WASHINGTON (AFP) - United States President Donald Trump vowed on Tuesday (Dec 25) that he would not reopen the government until he gets US$5 billion (S$6.9 billion) to fund his border wall, as the partial government shutdown dragged into a fourth day.

Mr Trump's demand for a physical barrier on the US-Mexico border - a pillar of his election platform - has been rejected by Democrats and some Republicans.

In retaliation, Mr Trump refused last week to sign a wider spending Bill, temporarily stripping funding from swathes of the government.

"I can't tell you when the government is going to be open," the Republican President told reporters at the White House after his annual Christmas teleconference with US troops.

"I can tell you it's not going to be open until we have a wall, a fence, whatever they'd like to call it."

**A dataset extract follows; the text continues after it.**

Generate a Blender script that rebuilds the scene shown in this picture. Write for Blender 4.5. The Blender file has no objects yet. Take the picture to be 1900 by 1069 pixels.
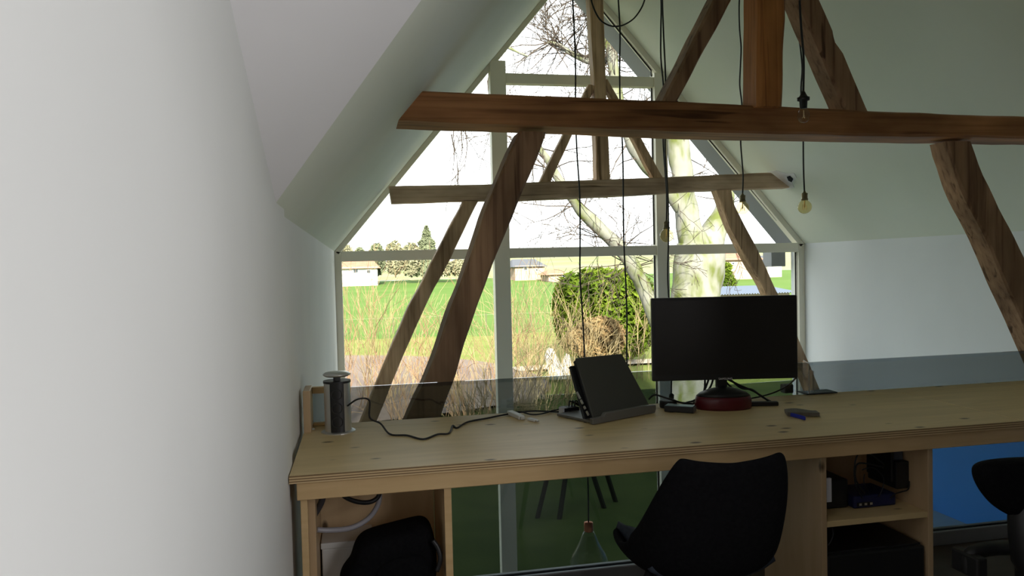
import bpy, bmesh, math, random
import numpy as np
from mathutils import Vector, Matrix, noise as mnoise

rnd = random.Random(7)
SC = bpy.context.scene
COL = SC.collection
PI = math.pi

# ------------------------------------------------------------------ camera solved from the vanishing points
F = 1400.0; CX = 950.0; CY = 534.5
def _n(v): return v / np.linalg.norm(v)
def _dir(px, py): return np.array([px - CX, -(py - CY), -F])
_eY = _n(_dir(667, 499)); _eX = _n(_dir(7870, 330)); _eX = _n(_eX - _eX.dot(_eY) * _eY)
ROT = np.array([_eX, _eY, np.cross(_eX, _eY)])
CAM = np.array([0.0, 0.0, 1.35])
def _ray(px, py): return ROT @ (_dir(px, py) / F)
def at(px, py, Y):
    r = _ray(px, py); return Vector(CAM + r * (Y / r[1]))
def atz(px, py, Z):
    r = _ray(px, py); return Vector(CAM + r * ((Z - CAM[2]) / r[2]))
def atx(px, py, X):
    r = _ray(px, py); return Vector(CAM + r * (X / r[0]))

cam_d = bpy.data.cameras.new('camera'); cam = bpy.data.objects.new('camera', cam_d); COL.objects.link(cam)
M4 = Matrix(ROT.tolist()).to_4x4(); M4.translation = Vector(CAM); cam.matrix_world = M4
cam_d.sensor_fit = 'HORIZONTAL'; cam_d.sensor_width = 36.0; cam_d.lens = F / 1900.0 * 36.0
cam_d.clip_start = 0.02; cam_d.clip_end = 2000
SC.camera = cam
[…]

Mr Trump reaffirmed a claim made on Twitter on Monday that he had approved a contract for the construction of 185km of wall in Texas, although the White House has not offered any details on the project.

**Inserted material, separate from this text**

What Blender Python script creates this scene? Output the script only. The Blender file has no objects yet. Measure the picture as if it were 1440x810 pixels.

He said he would visit that stretch of the border "at the end of January for the start of construction".

"It's going to be built, hopefully rapidly," he said.

The President said he aimed to have a barrier stretching across 804km to 885km of the 3,200km border, and "to have it either renovated or brand new by election time".

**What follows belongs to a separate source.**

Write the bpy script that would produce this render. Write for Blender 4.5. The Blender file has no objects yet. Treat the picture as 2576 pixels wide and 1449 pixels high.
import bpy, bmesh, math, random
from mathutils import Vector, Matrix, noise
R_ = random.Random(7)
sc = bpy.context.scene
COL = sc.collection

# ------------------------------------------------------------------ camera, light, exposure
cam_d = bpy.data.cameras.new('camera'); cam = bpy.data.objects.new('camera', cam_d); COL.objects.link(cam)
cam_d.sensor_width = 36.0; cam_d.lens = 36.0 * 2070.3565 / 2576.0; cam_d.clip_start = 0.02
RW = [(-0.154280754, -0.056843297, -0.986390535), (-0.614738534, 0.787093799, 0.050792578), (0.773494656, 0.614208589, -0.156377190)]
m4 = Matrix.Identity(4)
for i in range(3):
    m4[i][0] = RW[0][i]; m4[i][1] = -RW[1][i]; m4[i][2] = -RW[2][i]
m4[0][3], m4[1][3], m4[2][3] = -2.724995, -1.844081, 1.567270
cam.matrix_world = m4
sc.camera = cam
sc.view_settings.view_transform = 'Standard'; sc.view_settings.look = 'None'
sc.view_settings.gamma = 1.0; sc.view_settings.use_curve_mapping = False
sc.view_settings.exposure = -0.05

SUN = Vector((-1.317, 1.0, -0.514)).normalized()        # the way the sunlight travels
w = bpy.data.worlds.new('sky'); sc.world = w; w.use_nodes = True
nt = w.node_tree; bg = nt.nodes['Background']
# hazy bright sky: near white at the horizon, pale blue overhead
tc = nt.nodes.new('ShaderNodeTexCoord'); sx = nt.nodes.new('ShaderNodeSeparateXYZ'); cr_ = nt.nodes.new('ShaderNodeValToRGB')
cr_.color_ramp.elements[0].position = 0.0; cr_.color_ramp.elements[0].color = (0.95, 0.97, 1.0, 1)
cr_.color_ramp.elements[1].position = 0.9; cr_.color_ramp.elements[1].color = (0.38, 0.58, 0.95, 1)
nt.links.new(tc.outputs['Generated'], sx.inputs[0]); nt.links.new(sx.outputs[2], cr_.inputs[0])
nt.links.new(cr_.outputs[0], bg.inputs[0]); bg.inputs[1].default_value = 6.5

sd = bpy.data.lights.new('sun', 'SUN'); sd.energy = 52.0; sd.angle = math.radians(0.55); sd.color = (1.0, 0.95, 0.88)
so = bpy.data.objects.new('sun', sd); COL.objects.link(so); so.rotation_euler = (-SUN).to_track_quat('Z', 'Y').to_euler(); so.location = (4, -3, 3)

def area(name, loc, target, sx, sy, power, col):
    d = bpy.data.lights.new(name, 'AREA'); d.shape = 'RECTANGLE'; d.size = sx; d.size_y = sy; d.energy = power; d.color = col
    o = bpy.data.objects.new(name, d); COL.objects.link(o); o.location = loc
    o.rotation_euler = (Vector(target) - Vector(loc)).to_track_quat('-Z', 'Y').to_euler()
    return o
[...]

"It's going to all work out," he said, adding that some furloughed federal workers also favour the construction of border wall that Mr Trump says will discourage illegal immigration.

Top Senate Democrat Chuck Schumer said at the weekend that the President "must abandon the wall, plain and simple" to reopen the government.

Mr Trump ended the session by railing against the Democrats and former FBI director James Comey, whom he sacked in May 2017 in a move he later said stemmed from frustration over the federal investigation into possible ties between the Trump campaign Russian interference in the 2016 US vote.

"It's a disgrace, what's happening in our country," Mr Trump said. "But other than that, I wish everybody a very Merry Christmas."